Philippines dependent on overseas remittances: Arroyo
 
Agence France Presse
August 26, 2001
SINGAPORE


THE Philippine economy will remain heavily dependent on Filipino overseas workers sending home some eight billion US dollars annually, President Gloria Arroyo said here August 26.

Ending a three-day state visit overshadowed by the country's image as a kidnap-prone area, Arroyo also urged Filipinos working abroad to act as individual ambassadors promoting the country as a safe tourism and investment destination.

"The Philippine economy will be, for the forseeable future, heavily dependent still on overseas workers' remittances," said Arroyo, a US-trained economist swept to power in January following the ouster of Joseph Estrada in an army-backed popular uprising.

More than seven million Filipinos, many driven by poverty and lack of jobs at home, work as professionals, seafarers, nurses, entertainers and maids abroad and send back an average eight billion US dollars a year.

Their remittances have for years helped prop up the Philippine economy in times of crises, the most recent of which was the Asian financial meltdown in 1997 and 1998. Overseas workers are referred to as the country's modern-day "heroes".

"We will strengthen bilateral relations with countries hosting large numbers of Filipinos," Arroyo said told more than 1000 Filipino workers waving miniature Philippine flags at a hotel ballroom here.

On another front, Manila will also campaign for the ratification of the 1999 UN Convention on the Protection of Rights of Migrant Workers and their families and the adoption of a UN resolution for the protection of female migrant workers.

The diminutive Arroyo, wearing a purple suit, was mobbed by adoring fans, some of whom attempted to have their pictures taken with her -- reflecting her popularity at home which she has parlayed into electoral victories for the Senate and the vice presidency.

Arroyo has often been compared as a look alike of Filipino movie star Nora Aunor, whose appeal caters to the masses.

The president, who departed for Manila later August 26, said she would work for the passage of a bill allowing overseas Filipinos to be able to vote, and stoked the nationalist fire in her nationals working abroad.

"Now is the time to prove our mettle as a nation and as a people and we can start our economic rebirth wherever we are by thinking Filipino, buying Filipino and investing Filipino," she said.

Arroyo arrived here August 24 on the second leg of a Southeast Asian swing that also took her to Brunei, where she held talks with Sultan Hassanal Bolkiah.

She held meetings with Singapore President S.R. Nathan, Prime Minister Goh Chok Tong and influential Senior Minister Lee Kuan Yew and witnessed the signing of 20 agreements, covering tourism, information and communications, air traffic and labour.

During her trip, Arroyo, her economic team and a 50-member delegation that included the country's top business leaders, appealed for Singapore investments to help lift the economy.

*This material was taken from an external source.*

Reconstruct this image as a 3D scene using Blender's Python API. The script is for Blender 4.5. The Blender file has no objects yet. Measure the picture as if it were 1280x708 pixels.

She also sought to dispel the Philippines' image as unsafe for tourists and businessmen because of the spate of kidnappings for ransom.

Bandits of the Abu Sayyaf still hold several hostages, including two Americans, in the southern island of Basilan. A Chinese national is being held by another group of Muslim gunmen also in the south.

Tourism Secretary Richard Gordon said the kidnappings are isolated only in parts of the southern island of Mindanao, noting that the archipelago has more than 7000 islands.

A kidnap gang victimising Singaporeans in Manila has been crushed and its masterminds -- also Singaporeans -- have been arrested, he said.

Only 1.8 million tourists visited the Philippines least year, compared to Thailand with 7.5 million visitors and Malaysia with 10 million arrivals.